O artista em questão é o Hiroshi Shiibashi, autor de Nurarihyon no Mago. Seu desenho é um dos mais detalhistas e caprichados que já passou pela Jump, e por isso ele precisa trabalhar tanto! Trata-se de um workaholic assumido, mas mostra até que ponto um mangáka precisa "dar o sangue" pelo seu emprego.
Por força de contrato, um mangáka precisa desenhar de 25 a 30 páginas por semana em média , mais ilustrações avulsas e algumas páginas coloridas eventuais. Examine-a com atenção e depois dela continuamos esta conversa. Tenho certeza que muitos fãs e principalmente desenhistas amadores, que sonham em "desenhar mangá no Japão", ficarão chocados! Eu a traduzi para melhor entendimento de todos. E por favor, quem for utilizá-la em trabalhos escolares ou em outros sites/blogs, que faça a gentileza de citar de onde retirou esta versão traduzida!

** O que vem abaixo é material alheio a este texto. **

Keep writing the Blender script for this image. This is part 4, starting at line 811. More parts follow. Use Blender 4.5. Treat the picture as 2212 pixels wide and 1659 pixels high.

Depois de analisar bem esta planilha, alguém aí ainda alimenta a ilusão de que desenhar no Japão é "moleza" e que vai "ficar rico e famoso"? Notou que o
mangáka trabalha como um cavalo de segunda a segunda, sem um único dia de descanso e tem apenas três horas de lazer por semana? Este ritmo de trabalho intenso, que aqui no Brasil seria considerado escravidão, é a rotina de vários mangákas no Japão! Porque ao contrário do que muitos fãs e desenhistas amadores pensam, desenhar uma média de 25 páginas por semana é trampo bagarai! Não sei quem foi o imbecil que começou isso, mas aqui no Brasil se convencionou dizer e achar "desenhar uma coisa fácil" ou "desenhar é brincadeira". Notícia para vocês, desinformados: desenhar não é nada fácil e muito menos rápido! Cada detalhezinho que se vê numa página de quadrinhos toma tempo para ser feito, e exige atenção e concentração do desenhista - e para se conseguir um bom resultado, desenhar "rápido" está fora de cogitação.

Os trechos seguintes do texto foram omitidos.